Until, that is, she took a trip abroad six years later and federal authorities decided the crimes made her deportable. Now the British citizen, who has lived in Newport News, Va., as a lawful permanent resident since she was 7, has been ordered to leave the United States this month.

"It's just like a nightmare, really," said Ingleson, 31, who has worked at a packaging company for a decade and has two children, both U.S. citizens.

Lawyers and activists said Ingleson is one of a rising number of legal immigrants with relatively old and minor criminal records to be snagged in the federal government's stepped-up efforts to deport those whom authorities refer to as "criminal aliens."

Unlike illegal immigrants captured in raids or while crossing the border, lawyers said, these legal immigrants are often people who believed they had paid their dues, only to be flagged while presenting green cards at customs checkpoints or applying for visa renewals or citizenship.

"The perception among the American public and even among lawmakers is that the people who are being deported are maniacal, homicidal and rapist criminals," said Alison Parker, deputy director of the U.S. program of Human Rights Watch, which published a report last year on deportations of legal immigrants. "In many cases, they're green card holders. They're the family down the street."

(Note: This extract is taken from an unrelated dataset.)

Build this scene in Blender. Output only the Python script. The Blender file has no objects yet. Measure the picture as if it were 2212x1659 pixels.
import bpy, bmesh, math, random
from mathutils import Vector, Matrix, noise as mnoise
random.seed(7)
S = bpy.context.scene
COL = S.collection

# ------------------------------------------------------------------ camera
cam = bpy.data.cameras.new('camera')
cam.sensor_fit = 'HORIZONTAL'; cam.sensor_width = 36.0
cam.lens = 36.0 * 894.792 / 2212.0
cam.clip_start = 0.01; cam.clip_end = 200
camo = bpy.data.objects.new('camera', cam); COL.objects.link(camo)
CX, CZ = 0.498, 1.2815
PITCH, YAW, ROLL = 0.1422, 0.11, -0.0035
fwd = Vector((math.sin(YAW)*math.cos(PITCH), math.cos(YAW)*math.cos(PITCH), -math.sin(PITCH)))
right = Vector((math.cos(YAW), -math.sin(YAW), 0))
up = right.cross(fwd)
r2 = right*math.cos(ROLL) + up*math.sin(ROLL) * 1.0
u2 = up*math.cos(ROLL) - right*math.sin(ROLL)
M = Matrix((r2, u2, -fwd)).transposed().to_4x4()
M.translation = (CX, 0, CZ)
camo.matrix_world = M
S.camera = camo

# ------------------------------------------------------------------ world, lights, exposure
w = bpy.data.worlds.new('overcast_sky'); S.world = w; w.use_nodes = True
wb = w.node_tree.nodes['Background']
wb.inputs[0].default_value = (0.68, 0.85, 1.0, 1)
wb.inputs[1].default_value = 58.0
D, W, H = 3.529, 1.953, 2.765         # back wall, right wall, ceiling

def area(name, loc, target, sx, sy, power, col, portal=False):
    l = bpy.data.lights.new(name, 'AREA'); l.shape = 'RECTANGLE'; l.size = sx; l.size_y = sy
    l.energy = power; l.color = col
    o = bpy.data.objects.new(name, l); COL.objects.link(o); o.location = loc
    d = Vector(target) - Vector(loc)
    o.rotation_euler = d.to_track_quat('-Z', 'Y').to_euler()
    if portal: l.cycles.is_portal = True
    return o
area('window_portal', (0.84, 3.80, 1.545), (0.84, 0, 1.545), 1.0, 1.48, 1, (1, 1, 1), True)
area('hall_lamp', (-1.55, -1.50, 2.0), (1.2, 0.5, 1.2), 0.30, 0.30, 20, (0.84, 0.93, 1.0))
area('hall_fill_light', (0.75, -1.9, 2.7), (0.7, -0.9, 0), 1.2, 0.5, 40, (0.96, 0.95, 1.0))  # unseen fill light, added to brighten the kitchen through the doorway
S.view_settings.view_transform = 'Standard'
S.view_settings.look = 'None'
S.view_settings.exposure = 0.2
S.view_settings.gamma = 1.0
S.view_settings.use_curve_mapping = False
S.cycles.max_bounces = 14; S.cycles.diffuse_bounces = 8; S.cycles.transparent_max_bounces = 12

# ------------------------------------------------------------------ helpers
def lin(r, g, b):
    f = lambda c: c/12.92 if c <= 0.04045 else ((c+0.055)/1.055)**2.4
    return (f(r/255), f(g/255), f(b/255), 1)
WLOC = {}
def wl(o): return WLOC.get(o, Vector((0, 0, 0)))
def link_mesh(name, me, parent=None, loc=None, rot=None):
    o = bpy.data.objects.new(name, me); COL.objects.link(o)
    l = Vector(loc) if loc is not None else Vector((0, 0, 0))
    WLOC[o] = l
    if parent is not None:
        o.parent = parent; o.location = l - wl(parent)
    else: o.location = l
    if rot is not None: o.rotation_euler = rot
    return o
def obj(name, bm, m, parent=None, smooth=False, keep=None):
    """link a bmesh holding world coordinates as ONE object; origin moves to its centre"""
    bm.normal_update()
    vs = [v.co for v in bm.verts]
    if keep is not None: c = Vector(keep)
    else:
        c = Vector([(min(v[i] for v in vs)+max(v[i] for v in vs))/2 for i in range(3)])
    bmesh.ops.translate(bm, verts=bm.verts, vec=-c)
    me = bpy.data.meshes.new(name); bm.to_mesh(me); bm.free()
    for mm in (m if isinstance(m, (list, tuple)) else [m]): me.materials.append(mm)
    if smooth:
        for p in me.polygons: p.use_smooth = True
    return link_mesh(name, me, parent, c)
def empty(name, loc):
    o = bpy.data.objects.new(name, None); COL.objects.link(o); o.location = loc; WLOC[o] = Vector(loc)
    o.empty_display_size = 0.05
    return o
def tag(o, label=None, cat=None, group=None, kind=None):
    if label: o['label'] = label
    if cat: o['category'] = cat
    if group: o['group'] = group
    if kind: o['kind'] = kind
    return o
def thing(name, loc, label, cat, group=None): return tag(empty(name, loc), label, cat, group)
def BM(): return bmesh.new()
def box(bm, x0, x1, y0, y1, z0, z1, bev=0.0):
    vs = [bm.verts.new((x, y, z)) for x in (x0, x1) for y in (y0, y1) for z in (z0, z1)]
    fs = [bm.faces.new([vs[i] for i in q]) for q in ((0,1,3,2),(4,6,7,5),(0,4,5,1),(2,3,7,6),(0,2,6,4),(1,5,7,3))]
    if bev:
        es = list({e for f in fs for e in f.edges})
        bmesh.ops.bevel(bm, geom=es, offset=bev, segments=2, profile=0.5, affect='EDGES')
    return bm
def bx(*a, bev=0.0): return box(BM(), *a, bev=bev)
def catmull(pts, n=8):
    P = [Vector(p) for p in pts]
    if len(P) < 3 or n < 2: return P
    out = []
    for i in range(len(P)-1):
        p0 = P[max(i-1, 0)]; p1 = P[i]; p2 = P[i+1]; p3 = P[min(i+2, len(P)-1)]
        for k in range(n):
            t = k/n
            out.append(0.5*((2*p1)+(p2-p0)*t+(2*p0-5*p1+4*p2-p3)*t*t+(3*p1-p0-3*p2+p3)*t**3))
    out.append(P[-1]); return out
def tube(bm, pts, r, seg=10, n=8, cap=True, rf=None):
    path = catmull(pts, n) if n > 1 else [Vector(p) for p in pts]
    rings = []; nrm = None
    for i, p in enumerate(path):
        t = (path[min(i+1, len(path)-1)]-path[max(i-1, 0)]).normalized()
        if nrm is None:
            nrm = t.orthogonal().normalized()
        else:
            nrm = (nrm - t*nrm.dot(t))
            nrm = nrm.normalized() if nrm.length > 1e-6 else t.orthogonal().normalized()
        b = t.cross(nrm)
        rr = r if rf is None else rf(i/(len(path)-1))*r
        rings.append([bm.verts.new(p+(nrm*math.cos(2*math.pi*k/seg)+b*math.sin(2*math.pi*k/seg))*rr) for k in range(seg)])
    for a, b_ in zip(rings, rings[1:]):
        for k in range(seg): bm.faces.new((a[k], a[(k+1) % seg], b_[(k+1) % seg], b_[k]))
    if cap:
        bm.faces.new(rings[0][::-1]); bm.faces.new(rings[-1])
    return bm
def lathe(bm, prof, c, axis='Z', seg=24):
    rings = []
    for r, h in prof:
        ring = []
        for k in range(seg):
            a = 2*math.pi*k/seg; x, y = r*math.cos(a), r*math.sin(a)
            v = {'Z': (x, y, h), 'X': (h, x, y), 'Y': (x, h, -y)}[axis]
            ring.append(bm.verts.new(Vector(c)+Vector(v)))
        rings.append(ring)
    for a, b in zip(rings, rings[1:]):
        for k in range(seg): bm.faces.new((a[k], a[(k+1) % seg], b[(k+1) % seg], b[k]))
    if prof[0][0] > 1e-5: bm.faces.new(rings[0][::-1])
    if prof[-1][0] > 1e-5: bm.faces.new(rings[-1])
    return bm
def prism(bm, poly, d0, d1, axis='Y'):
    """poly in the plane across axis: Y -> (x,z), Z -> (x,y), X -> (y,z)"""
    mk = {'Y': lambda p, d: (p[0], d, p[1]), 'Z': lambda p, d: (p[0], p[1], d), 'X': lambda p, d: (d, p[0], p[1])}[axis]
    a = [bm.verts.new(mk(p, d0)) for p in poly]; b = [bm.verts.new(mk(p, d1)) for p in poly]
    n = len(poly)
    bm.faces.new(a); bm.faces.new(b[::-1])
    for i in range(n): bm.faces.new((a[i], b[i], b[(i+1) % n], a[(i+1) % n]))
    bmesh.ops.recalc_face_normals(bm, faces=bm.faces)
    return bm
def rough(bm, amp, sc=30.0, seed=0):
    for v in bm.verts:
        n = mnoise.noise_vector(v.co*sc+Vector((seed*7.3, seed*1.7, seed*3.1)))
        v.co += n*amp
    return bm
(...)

A 1996 federal immigration law facilitated such deportations by greatly expanding the categories of crimes that are deportable offenses, including some misdemeanors. The law also removed most legal immigrants' rights to fight expulsion by presenting evidence of community ties or hardship to U.S. citizen relatives, and it was retroactive, so that even those convicted before the law took effect in 1997 can be deported.

A total of 272,389 people were deported in 2006, and 95,752 were deported on criminal grounds, federal statistics show. More than 68 percent of the convictions that triggered deportation were for nonviolent crimes, according to the statistics. The government does not publish figures indicating how many of those deported are lawful permanent residents.

Immigration officials do not deny that they want to deport immigrants with criminal records, legal or illegal, so long as the law allows it.

"What somebody might judge to be minor, somebody else might judge as a threat to the community," said Pat Reilly, a spokeswoman for U.S. Immigration and Customs Enforcement.